Tuesday 3 May 2011

Walk with me: "Forget Me Not"

Alexander Holt and Lance Roehrig's low-budget Brit indie Forget Me Not follows in much the same footsteps as Before Sunrise, Once and (in particular) the glossier Last Chance Harvey, which sent Emma Thompson and Dustin Hoffman on a matchmaking walk across London. Here, it's depressed musician Tobias Menzies, walking barmaid Genevieve O'Reilly home after rescuing her from an aggressive drunk - she, in turn, rescuing him from the overdose waiting for him back at his place.

Familiarity is never far away, yet the writers change the game and raise the stakes a little by having the Grim Reaper stalk the leads. Thirtysomething Menzies - acutely aware he's now halfway through his life, with only a battered guitar case to show for it - breaks off from his pillpopping to recount the sad history of a father who was killed in the first Gulf conflict (a wrinkle destined to make every last viewer feel ten years older than they are). Meanwhile, O'Reilly's attempts to get through to a mother descending into Alzheimer's offer up a role more deserving of Gemma Jones's participation than Woody Allen could come up with in You Will Meet a Tall Dark Stranger.
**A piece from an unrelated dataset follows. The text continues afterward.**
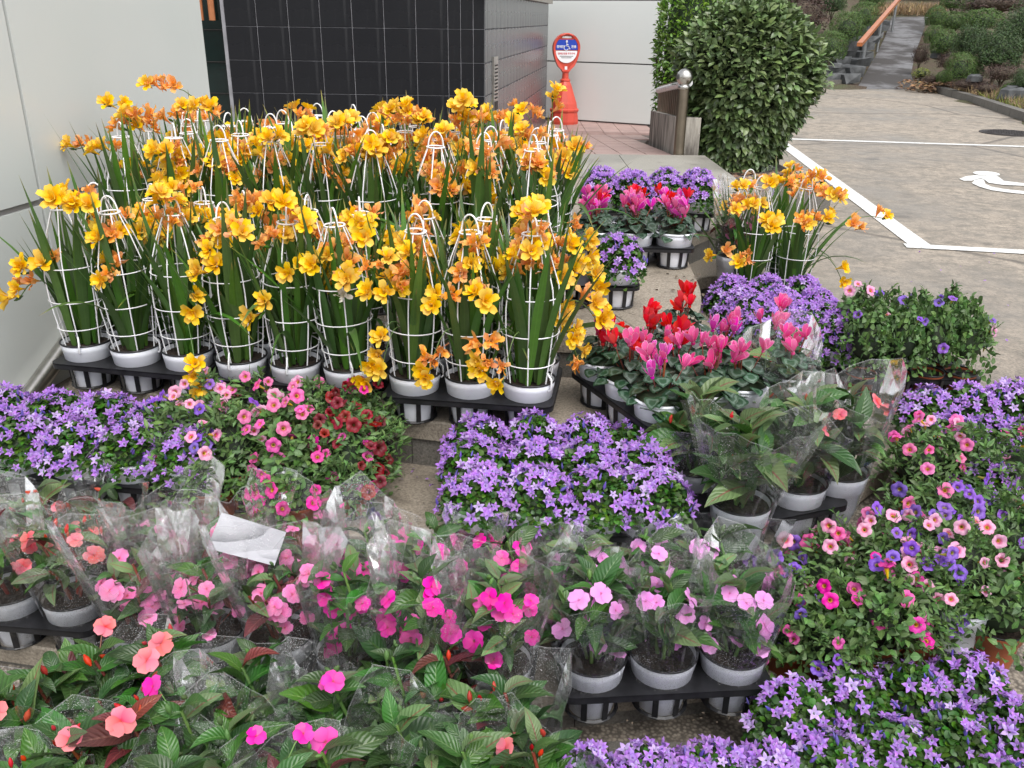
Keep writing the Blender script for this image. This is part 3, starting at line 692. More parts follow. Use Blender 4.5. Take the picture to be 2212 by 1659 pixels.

Certainly, Forget Me Not skews more adult than its predecessors (Harvey excluded), and the leads do a good job of suggesting grown-ups either weighing up or burdened by their position in the grand scheme of things. Menzies gives us flashes of charm, more often obscured by a hazy somnolence that chimes with later narrative revelations; and while O'Reilly makes an unlikely barmaid - even if she is Antipodean - she's not short on the vivacity that might pull someone out of a funk.

Londoners may find the precise nature of the couple's meanderings a little vague - these two appear to stroll from Farringdon to Covent Garden without breaking a sweat - and roll their eyes when the film arrives at the South Bank, which ever since Four Weddings... in 1994 has become a rather familiar destination for lovers. (Thompson and Hoffman ended up there, too.) Yet Forget Me Not has at least one hero on board in director of photography Shane Daly, who paints an appealing, romantic picture of a capital where everybody looks glowing at six in the morning, even after a night on the tiles.

There are niggles. We're not supposed to care that Menzies is clearly miming to the song his character trills while riding the London Eye, nor that the lavish orchestration we hear on the track could only be coming from the Philharmonic in the next pod down; and it's hard to buy Jones's care home, with its resemblance to the foyer of Le Meridien. (A film like this needs a certain airiness to succeed, but here we find Holt, Roehrig and Daly giving a location too much light and space.) Yet the wrong notes and false steps in the central relationship are few and far between: the final scenes even succeed in subverting the Four Weddings saw of lovers caught in the rain, plotting a surprisingly deft, even touching course through what could so easily have become soggy terrain.

Forget Me Not opens in selected cinemas from Friday.